What is required:
Select every line holding the word "from" and copy it.

-- Start of Data provided --

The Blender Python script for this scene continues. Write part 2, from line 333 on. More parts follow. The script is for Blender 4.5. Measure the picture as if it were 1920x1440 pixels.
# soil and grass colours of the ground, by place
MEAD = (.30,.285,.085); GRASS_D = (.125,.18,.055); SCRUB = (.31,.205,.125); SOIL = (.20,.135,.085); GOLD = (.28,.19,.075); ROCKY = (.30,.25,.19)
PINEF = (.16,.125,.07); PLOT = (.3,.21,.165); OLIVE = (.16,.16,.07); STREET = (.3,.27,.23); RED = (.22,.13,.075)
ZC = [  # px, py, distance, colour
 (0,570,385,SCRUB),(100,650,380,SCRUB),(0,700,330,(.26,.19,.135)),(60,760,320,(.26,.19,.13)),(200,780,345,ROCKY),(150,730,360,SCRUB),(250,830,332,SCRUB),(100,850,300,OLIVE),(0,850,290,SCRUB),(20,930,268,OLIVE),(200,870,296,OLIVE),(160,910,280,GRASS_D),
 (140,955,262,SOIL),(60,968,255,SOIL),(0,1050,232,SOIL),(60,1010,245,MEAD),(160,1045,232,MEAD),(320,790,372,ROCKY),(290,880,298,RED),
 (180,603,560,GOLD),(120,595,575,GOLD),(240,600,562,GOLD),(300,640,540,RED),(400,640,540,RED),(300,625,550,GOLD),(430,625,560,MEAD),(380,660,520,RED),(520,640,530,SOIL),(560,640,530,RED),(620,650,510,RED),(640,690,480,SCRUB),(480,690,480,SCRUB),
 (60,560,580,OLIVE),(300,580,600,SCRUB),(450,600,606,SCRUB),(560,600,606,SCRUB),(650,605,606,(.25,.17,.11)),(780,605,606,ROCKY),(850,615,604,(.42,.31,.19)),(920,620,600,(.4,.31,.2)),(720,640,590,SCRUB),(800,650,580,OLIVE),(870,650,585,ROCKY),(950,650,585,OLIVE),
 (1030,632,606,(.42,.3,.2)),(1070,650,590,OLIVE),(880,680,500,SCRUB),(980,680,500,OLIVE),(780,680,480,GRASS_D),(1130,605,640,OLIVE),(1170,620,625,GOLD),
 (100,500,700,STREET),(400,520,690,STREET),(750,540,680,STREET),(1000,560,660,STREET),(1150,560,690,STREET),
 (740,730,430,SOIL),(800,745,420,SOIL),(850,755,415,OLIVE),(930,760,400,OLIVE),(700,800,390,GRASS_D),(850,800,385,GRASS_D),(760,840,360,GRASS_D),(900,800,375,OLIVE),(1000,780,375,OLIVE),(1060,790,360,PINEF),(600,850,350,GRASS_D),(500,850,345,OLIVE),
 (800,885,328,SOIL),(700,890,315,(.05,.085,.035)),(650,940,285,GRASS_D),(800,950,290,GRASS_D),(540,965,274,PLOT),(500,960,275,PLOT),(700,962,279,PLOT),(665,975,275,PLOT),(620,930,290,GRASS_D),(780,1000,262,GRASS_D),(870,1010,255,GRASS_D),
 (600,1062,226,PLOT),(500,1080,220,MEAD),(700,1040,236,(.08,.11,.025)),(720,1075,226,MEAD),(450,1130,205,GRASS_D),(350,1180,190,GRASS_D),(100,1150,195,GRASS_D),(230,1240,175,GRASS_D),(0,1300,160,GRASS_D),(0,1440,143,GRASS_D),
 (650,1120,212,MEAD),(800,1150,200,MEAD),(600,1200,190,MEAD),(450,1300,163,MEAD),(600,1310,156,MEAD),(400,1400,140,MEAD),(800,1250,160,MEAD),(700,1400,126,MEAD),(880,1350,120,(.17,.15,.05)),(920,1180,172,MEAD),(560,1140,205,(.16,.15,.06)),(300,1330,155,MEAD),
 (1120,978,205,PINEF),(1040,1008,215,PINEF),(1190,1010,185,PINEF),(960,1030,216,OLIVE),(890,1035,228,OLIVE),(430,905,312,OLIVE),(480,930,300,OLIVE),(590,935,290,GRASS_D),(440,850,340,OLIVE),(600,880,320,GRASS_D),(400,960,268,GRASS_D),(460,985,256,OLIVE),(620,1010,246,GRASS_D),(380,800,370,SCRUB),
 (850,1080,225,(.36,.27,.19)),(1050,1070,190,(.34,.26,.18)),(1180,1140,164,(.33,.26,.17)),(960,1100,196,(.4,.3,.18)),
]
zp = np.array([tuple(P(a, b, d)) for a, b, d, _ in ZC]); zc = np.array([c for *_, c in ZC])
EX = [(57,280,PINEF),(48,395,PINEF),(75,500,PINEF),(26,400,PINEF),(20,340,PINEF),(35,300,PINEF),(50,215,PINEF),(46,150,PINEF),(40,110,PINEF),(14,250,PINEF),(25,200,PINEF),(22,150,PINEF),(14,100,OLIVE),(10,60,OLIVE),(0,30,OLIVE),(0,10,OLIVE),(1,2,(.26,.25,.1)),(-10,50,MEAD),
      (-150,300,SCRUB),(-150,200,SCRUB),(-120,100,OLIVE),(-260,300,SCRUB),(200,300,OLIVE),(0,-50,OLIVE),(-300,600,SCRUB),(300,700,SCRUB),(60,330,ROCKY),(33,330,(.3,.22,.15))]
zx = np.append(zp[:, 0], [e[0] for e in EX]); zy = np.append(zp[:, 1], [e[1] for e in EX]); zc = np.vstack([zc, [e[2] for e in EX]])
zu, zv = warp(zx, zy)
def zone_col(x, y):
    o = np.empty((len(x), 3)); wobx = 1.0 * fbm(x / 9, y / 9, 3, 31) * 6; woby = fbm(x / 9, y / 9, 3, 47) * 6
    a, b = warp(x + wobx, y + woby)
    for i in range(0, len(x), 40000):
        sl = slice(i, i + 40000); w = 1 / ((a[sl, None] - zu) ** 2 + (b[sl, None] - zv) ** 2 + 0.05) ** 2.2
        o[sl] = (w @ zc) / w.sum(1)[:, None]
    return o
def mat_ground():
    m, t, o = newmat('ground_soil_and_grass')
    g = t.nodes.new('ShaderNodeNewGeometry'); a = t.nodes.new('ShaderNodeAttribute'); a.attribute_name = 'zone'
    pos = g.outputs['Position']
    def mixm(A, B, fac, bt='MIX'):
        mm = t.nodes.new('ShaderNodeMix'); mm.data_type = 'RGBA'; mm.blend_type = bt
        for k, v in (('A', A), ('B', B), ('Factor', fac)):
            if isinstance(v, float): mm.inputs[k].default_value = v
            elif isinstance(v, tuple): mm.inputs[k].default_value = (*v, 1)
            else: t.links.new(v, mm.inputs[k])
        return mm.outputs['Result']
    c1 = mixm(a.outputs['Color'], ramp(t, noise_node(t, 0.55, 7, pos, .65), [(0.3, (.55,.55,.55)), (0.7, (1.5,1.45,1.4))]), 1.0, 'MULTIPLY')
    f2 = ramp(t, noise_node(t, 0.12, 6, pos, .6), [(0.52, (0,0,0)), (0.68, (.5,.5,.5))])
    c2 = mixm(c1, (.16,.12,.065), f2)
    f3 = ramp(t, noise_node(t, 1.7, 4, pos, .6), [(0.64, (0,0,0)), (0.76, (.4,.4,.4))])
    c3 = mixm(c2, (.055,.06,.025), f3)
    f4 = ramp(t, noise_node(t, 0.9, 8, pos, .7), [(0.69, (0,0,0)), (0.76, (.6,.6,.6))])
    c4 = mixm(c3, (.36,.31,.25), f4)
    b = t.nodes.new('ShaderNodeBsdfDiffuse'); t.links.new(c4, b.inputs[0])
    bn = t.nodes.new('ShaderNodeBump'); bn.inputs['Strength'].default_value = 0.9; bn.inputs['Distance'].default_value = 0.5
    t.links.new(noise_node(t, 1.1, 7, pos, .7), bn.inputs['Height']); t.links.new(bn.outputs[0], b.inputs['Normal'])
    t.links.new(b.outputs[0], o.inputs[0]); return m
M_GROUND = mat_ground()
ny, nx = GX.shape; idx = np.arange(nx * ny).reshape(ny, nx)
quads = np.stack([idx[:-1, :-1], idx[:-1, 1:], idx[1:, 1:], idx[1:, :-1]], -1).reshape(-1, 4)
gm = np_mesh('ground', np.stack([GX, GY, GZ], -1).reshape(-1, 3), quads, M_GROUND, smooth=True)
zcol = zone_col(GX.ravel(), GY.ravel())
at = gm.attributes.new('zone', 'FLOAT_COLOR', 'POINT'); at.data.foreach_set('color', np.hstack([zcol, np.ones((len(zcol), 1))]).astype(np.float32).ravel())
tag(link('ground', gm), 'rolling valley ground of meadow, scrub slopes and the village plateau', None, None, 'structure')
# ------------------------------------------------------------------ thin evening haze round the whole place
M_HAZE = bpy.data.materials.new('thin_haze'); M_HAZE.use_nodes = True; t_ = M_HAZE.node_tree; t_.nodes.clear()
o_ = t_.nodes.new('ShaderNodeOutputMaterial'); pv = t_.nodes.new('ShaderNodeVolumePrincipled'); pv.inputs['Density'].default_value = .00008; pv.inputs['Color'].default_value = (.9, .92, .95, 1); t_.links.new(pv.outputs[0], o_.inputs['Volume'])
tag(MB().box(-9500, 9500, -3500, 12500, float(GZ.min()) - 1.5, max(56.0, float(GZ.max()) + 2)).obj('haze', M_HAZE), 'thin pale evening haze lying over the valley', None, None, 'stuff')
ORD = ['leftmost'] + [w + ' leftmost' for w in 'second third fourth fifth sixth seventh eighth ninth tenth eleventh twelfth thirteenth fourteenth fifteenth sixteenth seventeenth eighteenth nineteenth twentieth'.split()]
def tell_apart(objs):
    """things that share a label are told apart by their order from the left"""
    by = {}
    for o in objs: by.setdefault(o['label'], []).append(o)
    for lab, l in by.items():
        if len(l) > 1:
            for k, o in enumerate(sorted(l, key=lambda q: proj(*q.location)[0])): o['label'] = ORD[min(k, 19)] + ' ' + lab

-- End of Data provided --

Written response:
The Blender Python script for this scene continues. Write part 2, from line 333 on. More parts follow. The script is for Blender 4.5. Measure the picture as if it were 1920x1440 pixels.
    """things that share a label are told apart by their order from the left"""